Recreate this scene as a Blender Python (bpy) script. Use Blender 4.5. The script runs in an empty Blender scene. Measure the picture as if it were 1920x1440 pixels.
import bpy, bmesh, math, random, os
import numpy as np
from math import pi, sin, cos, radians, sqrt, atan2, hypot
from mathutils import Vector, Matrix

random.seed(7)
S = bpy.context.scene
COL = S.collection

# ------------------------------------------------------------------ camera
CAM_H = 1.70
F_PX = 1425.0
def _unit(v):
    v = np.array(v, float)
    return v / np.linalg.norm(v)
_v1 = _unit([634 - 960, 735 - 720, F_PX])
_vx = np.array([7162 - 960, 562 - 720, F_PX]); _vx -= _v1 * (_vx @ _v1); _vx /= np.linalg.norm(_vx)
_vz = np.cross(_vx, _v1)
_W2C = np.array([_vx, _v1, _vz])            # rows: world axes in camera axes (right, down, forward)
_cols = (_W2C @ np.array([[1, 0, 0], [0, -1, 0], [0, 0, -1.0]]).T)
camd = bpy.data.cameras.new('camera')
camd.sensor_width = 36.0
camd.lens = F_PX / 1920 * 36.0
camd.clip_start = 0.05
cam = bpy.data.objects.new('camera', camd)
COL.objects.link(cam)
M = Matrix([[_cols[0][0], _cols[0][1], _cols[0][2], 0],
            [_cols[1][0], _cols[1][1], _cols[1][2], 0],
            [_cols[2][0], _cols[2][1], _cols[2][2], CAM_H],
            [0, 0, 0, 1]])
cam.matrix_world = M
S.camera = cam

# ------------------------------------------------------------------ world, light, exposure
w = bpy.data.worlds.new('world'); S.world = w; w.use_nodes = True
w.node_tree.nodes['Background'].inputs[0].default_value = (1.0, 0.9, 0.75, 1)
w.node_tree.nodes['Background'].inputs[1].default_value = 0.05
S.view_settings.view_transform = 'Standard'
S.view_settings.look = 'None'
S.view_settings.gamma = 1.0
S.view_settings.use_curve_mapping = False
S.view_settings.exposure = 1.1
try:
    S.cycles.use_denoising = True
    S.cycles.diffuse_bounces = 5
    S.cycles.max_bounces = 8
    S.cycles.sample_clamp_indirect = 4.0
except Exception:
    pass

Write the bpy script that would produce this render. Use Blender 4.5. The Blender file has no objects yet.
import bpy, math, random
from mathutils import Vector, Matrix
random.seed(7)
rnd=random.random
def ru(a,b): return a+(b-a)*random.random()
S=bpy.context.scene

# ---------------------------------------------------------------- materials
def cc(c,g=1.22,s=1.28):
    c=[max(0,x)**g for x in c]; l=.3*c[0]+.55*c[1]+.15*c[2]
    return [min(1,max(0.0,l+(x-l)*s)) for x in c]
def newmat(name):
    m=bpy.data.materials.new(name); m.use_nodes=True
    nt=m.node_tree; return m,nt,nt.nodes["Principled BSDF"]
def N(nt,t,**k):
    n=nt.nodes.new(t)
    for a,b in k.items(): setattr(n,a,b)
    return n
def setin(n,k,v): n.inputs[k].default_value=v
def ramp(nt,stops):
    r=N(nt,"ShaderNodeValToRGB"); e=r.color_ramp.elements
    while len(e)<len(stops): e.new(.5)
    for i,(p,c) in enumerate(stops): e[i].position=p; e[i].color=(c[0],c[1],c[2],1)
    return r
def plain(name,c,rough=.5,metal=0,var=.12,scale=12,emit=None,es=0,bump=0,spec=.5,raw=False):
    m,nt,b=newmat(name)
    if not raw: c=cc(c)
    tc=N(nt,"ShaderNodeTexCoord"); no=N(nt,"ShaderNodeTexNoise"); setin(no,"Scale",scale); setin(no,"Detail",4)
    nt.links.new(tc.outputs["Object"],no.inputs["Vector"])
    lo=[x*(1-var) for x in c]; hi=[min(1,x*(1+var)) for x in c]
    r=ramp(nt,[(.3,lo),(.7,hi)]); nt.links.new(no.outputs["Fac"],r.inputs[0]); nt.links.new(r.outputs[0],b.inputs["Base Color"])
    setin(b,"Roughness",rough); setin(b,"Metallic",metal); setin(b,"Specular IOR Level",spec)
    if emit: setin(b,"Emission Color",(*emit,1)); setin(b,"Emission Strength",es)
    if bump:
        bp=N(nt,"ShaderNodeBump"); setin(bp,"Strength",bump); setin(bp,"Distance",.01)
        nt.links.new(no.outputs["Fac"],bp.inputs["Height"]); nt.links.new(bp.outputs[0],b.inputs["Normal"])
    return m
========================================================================
**DIRECTION**
Take the lines from the first line of the records through the line holding "COL = S.collection", both included, and please reproduce them exactly with nothing added.

**EXPECTED OUTPUT**
Recreate this scene as a Blender Python (bpy) script. Use Blender 4.5. The script runs in an empty Blender scene. Measure the picture as if it were 1920x1440 pixels.
import bpy, bmesh, math, random, os
import numpy as np
from math import pi, sin, cos, radians, sqrt, atan2, hypot
from mathutils import Vector, Matrix

random.seed(7)
S = bpy.context.scene
COL = S.collection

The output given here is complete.